Tel Aviv - The House of Hummus

On the menu, it says 'probably the second-best hummus place' however they are serving up some of the best hummus you will ever taste so I would love to know who they think is number 1! A super relaxed and friendly place that will cater for the whole family. Don't be tempted to over-order as the portions are huge and very filling!



How to get around

The transport options in Israel are extensive, serviced by 2 main airports; daily flights arrive and depart from Eilat and Ben Gurion. Buses are widely available and are a great cheap option, from the airport you can grab a shuttle bus (#485) to Jerusalem which runs 24 hours a day 6 days a week (not during Shabbat) it departs hourly and the journey takes around 1 hour. You can also take a train if you are headed to Tel Aviv which only takes around 20 minutes. The most popular transport is a taxi, they are very accessible and relatively cheap (Uber is also available)


Recommended Tours























Where to stay


Budget - Jerusalem Inn

This was our choice and we really liked this small boutique hotel, It was set right in the heart of the city and we could walk to all of the main attractions. The rooms are en suite and come with free Wi-Fi. The beds were very comfortable, the rooms were clean and the staff were very helpful and friendly so we couldn't have asked for much more for the price.
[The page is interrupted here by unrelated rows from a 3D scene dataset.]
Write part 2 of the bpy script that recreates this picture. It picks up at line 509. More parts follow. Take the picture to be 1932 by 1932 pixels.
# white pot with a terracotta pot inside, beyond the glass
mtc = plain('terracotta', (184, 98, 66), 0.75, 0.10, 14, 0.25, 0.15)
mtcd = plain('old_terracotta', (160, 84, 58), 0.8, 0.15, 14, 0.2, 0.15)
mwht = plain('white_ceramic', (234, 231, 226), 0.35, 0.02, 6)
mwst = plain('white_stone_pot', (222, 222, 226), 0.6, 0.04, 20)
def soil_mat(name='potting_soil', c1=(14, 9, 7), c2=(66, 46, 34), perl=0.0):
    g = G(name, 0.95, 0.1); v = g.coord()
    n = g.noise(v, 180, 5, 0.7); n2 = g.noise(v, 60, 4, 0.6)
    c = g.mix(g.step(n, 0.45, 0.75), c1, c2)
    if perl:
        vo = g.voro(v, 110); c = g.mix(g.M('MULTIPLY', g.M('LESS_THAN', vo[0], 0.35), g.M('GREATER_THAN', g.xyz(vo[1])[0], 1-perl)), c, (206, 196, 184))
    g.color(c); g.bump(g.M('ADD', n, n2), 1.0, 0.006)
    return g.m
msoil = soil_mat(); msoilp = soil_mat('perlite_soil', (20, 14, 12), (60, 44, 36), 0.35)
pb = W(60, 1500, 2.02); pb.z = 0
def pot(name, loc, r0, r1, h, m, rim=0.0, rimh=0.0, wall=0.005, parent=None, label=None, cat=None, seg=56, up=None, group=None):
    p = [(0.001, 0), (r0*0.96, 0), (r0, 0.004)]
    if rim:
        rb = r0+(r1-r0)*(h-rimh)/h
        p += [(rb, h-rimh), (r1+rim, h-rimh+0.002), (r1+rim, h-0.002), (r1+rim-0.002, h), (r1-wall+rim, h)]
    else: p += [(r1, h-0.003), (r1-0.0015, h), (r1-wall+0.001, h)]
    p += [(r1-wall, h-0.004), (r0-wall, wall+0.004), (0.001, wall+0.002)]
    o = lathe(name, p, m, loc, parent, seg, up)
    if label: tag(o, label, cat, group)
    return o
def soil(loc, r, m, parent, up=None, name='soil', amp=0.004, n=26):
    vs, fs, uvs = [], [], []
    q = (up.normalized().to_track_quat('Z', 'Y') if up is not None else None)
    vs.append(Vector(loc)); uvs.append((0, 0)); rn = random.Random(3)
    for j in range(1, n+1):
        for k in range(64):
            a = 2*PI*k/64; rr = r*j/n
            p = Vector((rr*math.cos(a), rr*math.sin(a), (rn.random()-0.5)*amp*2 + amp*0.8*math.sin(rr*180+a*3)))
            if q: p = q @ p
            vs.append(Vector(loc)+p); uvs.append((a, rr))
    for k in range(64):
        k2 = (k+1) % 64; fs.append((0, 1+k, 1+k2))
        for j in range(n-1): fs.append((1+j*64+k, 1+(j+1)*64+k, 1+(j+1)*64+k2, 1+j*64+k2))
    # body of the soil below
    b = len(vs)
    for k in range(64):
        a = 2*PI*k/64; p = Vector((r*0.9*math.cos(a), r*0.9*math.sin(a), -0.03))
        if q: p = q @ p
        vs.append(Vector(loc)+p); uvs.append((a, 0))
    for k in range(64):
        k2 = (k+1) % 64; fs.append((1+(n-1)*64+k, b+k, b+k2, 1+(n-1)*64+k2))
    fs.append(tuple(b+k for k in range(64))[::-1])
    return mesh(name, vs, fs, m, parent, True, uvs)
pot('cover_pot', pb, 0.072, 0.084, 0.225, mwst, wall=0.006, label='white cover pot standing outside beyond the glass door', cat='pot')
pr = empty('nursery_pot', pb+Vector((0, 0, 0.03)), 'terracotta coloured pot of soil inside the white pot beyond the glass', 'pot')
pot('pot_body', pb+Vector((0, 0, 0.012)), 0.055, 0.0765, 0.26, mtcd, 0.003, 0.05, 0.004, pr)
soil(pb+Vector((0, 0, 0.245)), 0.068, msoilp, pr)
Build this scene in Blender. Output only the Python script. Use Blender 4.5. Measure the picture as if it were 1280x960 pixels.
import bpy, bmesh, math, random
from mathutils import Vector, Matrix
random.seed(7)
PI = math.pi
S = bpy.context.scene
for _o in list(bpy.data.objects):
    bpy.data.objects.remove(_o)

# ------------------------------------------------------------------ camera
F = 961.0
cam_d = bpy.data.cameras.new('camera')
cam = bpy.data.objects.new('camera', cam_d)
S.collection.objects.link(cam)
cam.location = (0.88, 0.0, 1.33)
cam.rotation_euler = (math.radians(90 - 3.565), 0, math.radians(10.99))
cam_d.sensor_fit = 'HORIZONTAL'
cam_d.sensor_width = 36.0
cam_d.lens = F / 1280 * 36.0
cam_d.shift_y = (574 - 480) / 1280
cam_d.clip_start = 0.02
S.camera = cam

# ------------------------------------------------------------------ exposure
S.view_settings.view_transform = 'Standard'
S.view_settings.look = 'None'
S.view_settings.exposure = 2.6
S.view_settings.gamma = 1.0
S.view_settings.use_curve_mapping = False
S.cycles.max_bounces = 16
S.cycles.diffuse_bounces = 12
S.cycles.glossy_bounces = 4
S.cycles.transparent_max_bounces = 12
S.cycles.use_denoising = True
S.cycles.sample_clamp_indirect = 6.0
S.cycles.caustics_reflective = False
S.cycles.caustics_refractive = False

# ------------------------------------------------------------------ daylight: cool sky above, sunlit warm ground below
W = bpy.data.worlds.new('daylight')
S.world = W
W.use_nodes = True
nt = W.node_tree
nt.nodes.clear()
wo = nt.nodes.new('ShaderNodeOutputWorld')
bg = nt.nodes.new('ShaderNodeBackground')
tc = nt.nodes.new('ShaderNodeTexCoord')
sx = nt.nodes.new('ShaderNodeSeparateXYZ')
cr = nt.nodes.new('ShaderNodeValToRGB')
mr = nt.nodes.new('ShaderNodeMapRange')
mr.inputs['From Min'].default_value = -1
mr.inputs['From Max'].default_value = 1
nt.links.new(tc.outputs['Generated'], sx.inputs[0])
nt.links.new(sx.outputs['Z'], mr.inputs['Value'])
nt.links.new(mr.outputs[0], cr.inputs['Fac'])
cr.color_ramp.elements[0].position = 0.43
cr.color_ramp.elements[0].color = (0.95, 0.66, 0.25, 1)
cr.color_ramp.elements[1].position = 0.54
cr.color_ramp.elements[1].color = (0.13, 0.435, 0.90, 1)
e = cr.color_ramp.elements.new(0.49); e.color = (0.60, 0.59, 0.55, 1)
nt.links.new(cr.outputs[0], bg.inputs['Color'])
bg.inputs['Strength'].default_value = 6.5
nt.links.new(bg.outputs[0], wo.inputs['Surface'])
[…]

Luxury - Waldorf Astoria Jerusalem

This 5-star hotel from the chain Waldorf is set right in the city centre, housed in a building whose design blends Greco-Roman, Gothic and Ottoman motifs. The decor is beautiful rooms are comfortable and they offer 2 restaurants on site. The Palace Restaurant serves an Israeli buffet breakfast in the mornings. Afternoon it turns to a kosher restaurant that offers an à la carte menu. Guests can enjoy afternoon tea or a drink at the King's Court, while The Gaden Terrace is a tapas bar serving cocktails and Mediterranean cuisine.